== Objective ==
Repeat the listing below word for word, stopping after the line that contains "mk('chalk_letter', V, F, m_chalk, cbo)".

== Data block ==
____________________

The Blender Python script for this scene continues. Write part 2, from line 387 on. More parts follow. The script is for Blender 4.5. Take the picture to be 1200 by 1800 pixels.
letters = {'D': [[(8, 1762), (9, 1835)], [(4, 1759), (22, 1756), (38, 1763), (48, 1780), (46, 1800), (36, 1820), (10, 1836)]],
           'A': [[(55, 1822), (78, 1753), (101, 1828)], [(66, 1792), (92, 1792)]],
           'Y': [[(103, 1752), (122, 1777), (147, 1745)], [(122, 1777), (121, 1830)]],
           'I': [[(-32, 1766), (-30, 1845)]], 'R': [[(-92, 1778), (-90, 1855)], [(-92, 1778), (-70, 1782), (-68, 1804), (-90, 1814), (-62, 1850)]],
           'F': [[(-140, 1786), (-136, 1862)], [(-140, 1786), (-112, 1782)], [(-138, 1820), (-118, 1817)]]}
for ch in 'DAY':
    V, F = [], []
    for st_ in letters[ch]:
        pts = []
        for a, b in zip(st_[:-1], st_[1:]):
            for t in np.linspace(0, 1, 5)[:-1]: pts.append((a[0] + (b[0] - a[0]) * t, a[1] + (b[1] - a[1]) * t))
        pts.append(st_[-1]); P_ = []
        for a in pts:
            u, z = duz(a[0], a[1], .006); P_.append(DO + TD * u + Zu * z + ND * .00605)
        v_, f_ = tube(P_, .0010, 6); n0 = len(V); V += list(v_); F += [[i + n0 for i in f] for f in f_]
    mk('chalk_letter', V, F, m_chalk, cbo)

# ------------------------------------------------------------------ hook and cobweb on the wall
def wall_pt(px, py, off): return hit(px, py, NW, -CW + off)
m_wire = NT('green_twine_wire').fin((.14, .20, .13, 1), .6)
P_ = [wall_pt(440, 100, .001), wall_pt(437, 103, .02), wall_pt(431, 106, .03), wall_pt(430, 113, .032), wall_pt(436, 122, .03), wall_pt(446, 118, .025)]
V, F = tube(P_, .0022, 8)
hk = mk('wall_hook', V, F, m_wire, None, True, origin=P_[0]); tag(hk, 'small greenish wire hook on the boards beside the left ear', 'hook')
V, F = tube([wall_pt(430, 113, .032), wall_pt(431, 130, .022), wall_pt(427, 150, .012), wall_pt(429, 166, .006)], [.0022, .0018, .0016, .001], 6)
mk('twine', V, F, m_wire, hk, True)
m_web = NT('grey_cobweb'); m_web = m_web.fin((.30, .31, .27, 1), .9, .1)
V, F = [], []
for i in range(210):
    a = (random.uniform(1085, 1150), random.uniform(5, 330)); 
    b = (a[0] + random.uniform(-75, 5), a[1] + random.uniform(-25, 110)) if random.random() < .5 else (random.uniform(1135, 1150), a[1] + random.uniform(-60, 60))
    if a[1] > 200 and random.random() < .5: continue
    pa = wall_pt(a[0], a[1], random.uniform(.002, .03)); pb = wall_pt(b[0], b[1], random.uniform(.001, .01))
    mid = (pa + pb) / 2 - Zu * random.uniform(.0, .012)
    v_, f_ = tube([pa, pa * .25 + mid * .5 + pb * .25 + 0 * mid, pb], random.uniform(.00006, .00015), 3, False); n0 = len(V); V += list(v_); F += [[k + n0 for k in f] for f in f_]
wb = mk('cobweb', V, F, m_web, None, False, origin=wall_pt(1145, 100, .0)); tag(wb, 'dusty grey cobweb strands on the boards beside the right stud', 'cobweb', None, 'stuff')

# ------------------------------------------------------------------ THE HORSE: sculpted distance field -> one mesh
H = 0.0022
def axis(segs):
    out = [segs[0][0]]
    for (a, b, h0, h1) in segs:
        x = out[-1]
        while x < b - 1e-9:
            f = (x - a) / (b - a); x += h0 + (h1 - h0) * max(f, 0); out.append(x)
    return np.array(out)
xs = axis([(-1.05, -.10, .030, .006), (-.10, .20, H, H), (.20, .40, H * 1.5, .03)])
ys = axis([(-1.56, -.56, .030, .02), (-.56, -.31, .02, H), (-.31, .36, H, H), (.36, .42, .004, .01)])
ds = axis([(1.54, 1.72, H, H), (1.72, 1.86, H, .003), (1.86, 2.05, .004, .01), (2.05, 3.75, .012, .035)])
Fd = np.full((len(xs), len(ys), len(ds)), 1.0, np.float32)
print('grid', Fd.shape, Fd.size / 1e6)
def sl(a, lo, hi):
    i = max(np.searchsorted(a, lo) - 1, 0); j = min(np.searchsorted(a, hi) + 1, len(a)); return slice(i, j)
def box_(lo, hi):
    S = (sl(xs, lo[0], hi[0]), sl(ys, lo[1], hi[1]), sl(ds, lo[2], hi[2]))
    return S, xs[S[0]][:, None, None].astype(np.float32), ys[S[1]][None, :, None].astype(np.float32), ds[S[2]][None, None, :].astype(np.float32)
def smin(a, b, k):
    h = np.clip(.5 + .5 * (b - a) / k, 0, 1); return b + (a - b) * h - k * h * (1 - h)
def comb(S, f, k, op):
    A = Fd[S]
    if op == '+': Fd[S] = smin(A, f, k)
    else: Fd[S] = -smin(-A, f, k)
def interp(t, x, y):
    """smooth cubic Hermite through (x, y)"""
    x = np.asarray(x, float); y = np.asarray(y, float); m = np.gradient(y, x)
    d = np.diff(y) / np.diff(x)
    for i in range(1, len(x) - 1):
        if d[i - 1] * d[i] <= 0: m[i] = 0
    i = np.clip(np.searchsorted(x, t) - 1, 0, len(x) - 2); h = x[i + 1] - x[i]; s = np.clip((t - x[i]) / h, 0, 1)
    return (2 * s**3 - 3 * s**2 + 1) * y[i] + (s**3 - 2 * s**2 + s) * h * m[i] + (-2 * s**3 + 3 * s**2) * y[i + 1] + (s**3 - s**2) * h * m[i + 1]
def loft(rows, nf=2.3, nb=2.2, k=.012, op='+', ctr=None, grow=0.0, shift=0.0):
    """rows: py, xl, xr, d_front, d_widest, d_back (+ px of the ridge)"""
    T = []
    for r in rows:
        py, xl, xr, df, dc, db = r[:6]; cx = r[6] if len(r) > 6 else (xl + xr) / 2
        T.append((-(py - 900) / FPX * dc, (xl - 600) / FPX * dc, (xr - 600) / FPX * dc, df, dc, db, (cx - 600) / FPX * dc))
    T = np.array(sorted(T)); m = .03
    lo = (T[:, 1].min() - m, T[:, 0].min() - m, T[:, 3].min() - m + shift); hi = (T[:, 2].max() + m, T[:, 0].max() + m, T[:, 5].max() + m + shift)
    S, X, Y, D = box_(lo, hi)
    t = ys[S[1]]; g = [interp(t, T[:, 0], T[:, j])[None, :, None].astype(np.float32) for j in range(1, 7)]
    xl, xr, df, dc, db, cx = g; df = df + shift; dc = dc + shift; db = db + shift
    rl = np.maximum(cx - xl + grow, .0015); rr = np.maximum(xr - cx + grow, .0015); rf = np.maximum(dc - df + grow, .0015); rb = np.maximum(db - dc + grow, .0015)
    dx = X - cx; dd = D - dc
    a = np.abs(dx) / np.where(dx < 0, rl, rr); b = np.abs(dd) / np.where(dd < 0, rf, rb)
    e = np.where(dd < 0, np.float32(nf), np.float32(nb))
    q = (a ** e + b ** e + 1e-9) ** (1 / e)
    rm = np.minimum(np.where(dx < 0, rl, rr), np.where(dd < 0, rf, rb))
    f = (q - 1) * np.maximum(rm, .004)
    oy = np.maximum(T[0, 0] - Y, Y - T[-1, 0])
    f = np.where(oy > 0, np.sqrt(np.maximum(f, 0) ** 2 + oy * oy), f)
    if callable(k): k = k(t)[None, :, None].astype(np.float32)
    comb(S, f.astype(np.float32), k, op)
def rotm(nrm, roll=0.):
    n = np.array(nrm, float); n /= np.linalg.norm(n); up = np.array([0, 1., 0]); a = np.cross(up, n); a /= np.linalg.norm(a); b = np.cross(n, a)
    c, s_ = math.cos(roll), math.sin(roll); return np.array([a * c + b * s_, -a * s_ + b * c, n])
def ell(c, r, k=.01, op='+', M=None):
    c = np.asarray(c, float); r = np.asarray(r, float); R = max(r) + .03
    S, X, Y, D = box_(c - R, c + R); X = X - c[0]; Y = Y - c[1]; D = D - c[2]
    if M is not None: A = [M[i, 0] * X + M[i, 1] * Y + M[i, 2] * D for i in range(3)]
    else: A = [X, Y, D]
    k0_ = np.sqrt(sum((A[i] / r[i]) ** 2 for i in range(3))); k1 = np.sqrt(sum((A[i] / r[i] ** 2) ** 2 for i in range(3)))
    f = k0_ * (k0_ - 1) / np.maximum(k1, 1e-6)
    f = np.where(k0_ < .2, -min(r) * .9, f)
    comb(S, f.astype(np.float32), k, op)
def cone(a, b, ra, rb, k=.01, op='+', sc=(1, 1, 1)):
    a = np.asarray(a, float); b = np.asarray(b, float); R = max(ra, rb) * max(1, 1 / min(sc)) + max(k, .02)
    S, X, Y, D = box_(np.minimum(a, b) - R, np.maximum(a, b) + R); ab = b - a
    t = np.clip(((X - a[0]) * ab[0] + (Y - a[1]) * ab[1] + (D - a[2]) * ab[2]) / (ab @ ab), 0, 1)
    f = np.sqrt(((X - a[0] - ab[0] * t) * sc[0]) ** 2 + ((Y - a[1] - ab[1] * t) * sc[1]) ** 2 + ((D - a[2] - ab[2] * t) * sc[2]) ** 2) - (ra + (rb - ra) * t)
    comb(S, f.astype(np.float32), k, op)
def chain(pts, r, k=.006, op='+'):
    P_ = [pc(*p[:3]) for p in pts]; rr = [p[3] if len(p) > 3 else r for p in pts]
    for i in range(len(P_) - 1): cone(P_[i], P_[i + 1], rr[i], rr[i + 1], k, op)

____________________

== Finished answer ==
The Blender Python script for this scene continues. Write part 2, from line 387 on. More parts follow. The script is for Blender 4.5. Take the picture to be 1200 by 1800 pixels.
letters = {'D': [[(8, 1762), (9, 1835)], [(4, 1759), (22, 1756), (38, 1763), (48, 1780), (46, 1800), (36, 1820), (10, 1836)]],
           'A': [[(55, 1822), (78, 1753), (101, 1828)], [(66, 1792), (92, 1792)]],
           'Y': [[(103, 1752), (122, 1777), (147, 1745)], [(122, 1777), (121, 1830)]],
           'I': [[(-32, 1766), (-30, 1845)]], 'R': [[(-92, 1778), (-90, 1855)], [(-92, 1778), (-70, 1782), (-68, 1804), (-90, 1814), (-62, 1850)]],
           'F': [[(-140, 1786), (-136, 1862)], [(-140, 1786), (-112, 1782)], [(-138, 1820), (-118, 1817)]]}
for ch in 'DAY':
    V, F = [], []
    for st_ in letters[ch]:
        pts = []
        for a, b in zip(st_[:-1], st_[1:]):
            for t in np.linspace(0, 1, 5)[:-1]: pts.append((a[0] + (b[0] - a[0]) * t, a[1] + (b[1] - a[1]) * t))
        pts.append(st_[-1]); P_ = []
        for a in pts:
            u, z = duz(a[0], a[1], .006); P_.append(DO + TD * u + Zu * z + ND * .00605)
        v_, f_ = tube(P_, .0010, 6); n0 = len(V); V += list(v_); F += [[i + n0 for i in f] for f in f_]
    mk('chalk_letter', V, F, m_chalk, cbo)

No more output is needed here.